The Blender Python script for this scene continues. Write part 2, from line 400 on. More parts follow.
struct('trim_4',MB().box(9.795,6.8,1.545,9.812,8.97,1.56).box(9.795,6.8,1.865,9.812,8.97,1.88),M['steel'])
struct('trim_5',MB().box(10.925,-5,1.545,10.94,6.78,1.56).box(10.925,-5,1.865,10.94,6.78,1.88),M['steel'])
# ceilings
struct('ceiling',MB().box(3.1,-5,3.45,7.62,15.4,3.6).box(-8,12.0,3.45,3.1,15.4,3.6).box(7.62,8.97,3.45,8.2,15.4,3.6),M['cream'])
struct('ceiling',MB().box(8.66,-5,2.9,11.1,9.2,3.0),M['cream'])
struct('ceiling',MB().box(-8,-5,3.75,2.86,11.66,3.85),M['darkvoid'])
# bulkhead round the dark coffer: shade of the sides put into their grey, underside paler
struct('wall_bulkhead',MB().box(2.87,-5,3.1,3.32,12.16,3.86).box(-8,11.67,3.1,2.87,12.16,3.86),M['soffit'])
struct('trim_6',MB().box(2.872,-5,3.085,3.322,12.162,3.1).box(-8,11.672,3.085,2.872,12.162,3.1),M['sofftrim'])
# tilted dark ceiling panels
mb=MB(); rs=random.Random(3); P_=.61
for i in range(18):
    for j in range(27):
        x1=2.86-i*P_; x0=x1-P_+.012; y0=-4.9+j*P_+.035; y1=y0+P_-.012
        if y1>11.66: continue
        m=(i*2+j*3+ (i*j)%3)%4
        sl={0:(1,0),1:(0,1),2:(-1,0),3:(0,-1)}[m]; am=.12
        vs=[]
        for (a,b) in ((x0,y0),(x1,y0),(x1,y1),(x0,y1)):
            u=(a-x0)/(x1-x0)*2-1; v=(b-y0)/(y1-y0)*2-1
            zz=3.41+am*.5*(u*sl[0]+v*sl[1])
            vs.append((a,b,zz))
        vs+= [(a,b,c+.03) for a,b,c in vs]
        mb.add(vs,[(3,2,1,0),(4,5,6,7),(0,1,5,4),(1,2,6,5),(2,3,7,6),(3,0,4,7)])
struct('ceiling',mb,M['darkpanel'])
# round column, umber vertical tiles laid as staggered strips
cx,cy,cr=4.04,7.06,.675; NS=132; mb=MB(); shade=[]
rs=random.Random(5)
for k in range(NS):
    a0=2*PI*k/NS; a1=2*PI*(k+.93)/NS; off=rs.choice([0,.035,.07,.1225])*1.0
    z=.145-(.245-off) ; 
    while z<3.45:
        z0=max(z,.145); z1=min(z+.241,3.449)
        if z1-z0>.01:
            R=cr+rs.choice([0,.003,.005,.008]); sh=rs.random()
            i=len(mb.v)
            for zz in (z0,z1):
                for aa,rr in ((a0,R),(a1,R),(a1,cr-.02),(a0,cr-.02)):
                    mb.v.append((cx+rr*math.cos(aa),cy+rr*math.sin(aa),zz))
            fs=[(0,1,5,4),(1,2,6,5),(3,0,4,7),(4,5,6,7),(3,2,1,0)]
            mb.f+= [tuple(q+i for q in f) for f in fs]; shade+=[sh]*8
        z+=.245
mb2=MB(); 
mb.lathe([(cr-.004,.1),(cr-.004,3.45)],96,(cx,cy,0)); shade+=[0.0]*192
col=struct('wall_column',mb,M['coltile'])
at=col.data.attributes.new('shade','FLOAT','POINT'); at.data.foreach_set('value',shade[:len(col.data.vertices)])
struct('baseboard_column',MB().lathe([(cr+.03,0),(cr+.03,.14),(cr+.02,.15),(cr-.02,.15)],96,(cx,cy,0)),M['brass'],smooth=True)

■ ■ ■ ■

Give back the whole listing exactly as it reads.

• [SOLUTION FOR THIS TASK]
The Blender Python script for this scene continues. Write part 2, from line 400 on. More parts follow.
struct('trim_4',MB().box(9.795,6.8,1.545,9.812,8.97,1.56).box(9.795,6.8,1.865,9.812,8.97,1.88),M['steel'])
struct('trim_5',MB().box(10.925,-5,1.545,10.94,6.78,1.56).box(10.925,-5,1.865,10.94,6.78,1.88),M['steel'])
# ceilings
struct('ceiling',MB().box(3.1,-5,3.45,7.62,15.4,3.6).box(-8,12.0,3.45,3.1,15.4,3.6).box(7.62,8.97,3.45,8.2,15.4,3.6),M['cream'])
struct('ceiling',MB().box(8.66,-5,2.9,11.1,9.2,3.0),M['cream'])
struct('ceiling',MB().box(-8,-5,3.75,2.86,11.66,3.85),M['darkvoid'])
# bulkhead round the dark coffer: shade of the sides put into their grey, underside paler
struct('wall_bulkhead',MB().box(2.87,-5,3.1,3.32,12.16,3.86).box(-8,11.67,3.1,2.87,12.16,3.86),M['soffit'])
struct('trim_6',MB().box(2.872,-5,3.085,3.322,12.162,3.1).box(-8,11.672,3.085,2.872,12.162,3.1),M['sofftrim'])
# tilted dark ceiling panels
mb=MB(); rs=random.Random(3); P_=.61
for i in range(18):
    for j in range(27):
        x1=2.86-i*P_; x0=x1-P_+.012; y0=-4.9+j*P_+.035; y1=y0+P_-.012
        if y1>11.66: continue
        m=(i*2+j*3+ (i*j)%3)%4
        sl={0:(1,0),1:(0,1),2:(-1,0),3:(0,-1)}[m]; am=.12
        vs=[]
        for (a,b) in ((x0,y0),(x1,y0),(x1,y1),(x0,y1)):
            u=(a-x0)/(x1-x0)*2-1; v=(b-y0)/(y1-y0)*2-1
            zz=3.41+am*.5*(u*sl[0]+v*sl[1])
            vs.append((a,b,zz))
        vs+= [(a,b,c+.03) for a,b,c in vs]
        mb.add(vs,[(3,2,1,0),(4,5,6,7),(0,1,5,4),(1,2,6,5),(2,3,7,6),(3,0,4,7)])
struct('ceiling',mb,M['darkpanel'])
# round column, umber vertical tiles laid as staggered strips
cx,cy,cr=4.04,7.06,.675; NS=132; mb=MB(); shade=[]
rs=random.Random(5)
for k in range(NS):
    a0=2*PI*k/NS; a1=2*PI*(k+.93)/NS; off=rs.choice([0,.035,.07,.1225])*1.0
    z=.145-(.245-off) ; 
    while z<3.45:
        z0=max(z,.145); z1=min(z+.241,3.449)
        if z1-z0>.01:
            R=cr+rs.choice([0,.003,.005,.008]); sh=rs.random()
            i=len(mb.v)
            for zz in (z0,z1):
                for aa,rr in ((a0,R),(a1,R),(a1,cr-.02),(a0,cr-.02)):
                    mb.v.append((cx+rr*math.cos(aa),cy+rr*math.sin(aa),zz))
            fs=[(0,1,5,4),(1,2,6,5),(3,0,4,7),(4,5,6,7),(3,2,1,0)]
            mb.f+= [tuple(q+i for q in f) for f in fs]; shade+=[sh]*8
        z+=.245
mb2=MB(); 
mb.lathe([(cr-.004,.1),(cr-.004,3.45)],96,(cx,cy,0)); shade+=[0.0]*192
col=struct('wall_column',mb,M['coltile'])
at=col.data.attributes.new('shade','FLOAT','POINT'); at.data.foreach_set('value',shade[:len(col.data.vertices)])
struct('baseboard_column',MB().lathe([(cr+.03,0),(cr+.03,.14),(cr+.02,.15),(cr-.02,.15)],96,(cx,cy,0)),M['brass'],smooth=True)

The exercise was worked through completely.